NFC Commercialization Reaches Key Milestone

NFC Forum last week published four tag type specifications that address the manner in which NFC tags and readers should communicate. Their publication is an important milestone in the commercialization of NFC and could result in commercial products with built-in NFC being available by year-end.
Published: August 8, 2007

This article was originally published by RFID Update.

August 8, 2007—NFC Forum last week published four tag type specifications that address the manner in which NFC tags and readers should communicate. According to David Turner, NFC Forum board member and manager of the Industry Standards & Leadership team within the Mobile & Embedded Devices Division at Microsoft, the publication of these specifications is an important milestone in the commercialization of NFC.

Recall that NFC, or near field communication, is the contactless technology based on RFID that proponents hope will enable a wide array of mobile commerce services for cell phones. Various proprietary forms of such contactless technology already exist around the world, but the idea behind NFC is to standardize them so that an ecosystem of hardware, software, and services may evolve. “The NFC Forum was created so that anybody’s reader could read anybody’s tag, and vice versa,” explained Microsoft’s Turner.

The four tag specifications published last week are based on existing protocols, and their purpose is to strictly formalize what is considered valid NFC. Readers must be able to communicate with each of the four tag specifications in order to be NFC certified. “The idea is that an NFC reader-writer will be required to be able read or write any one of these four tag formats,” Turner said.

The purpose of having four specifications is to offer developers some choice about which is best for their application. “It gives the market some freedom among different options to optimize for their solution,” said Turner. It also leverages a greater percentage of existing deployments. For example, three of the tag specifications are based on the ISO 14443 standard, while one is based on Sony’s FeliCa. By accommodating this variety, the NFC Forum both leveraged existing systems and prevented them from being made obsolete by NFC. “We wanted to find an interoperable solution without sacrificing the investment in existing infrastructure,” recounted Turner.

Publication of the tag specifications is not the final step in a complete NFC definition, but it is a major one.
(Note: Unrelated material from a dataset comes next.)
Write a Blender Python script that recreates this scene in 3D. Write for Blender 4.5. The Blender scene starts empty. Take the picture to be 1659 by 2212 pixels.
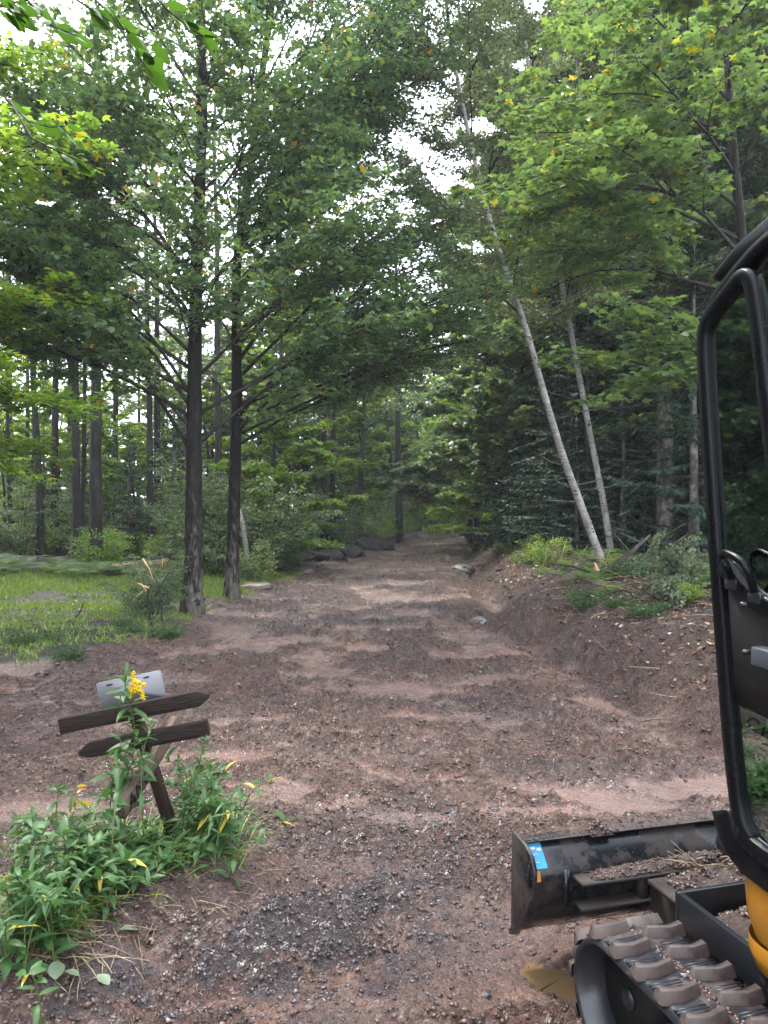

Important enough, in fact, that Turner believes some developers will not wait for the official publication of the few remaining specifications and instead move forward with product development now. “We’ve done enough that people could go ahead and start building applications,” he said, predicting, “By year-end you will find commercially available devices that will have NFC contactless reader capabilities built in.”

He noted, however, that the NFC Forum is not aggressively driving product development just yet. That will likely come sometime in 2008, when the association expects to have published the remaining specifications and developed a logo certification program.

For developers that are eager to move ahead, the new tag specifications are available for download at no charge on the NFC Forum website.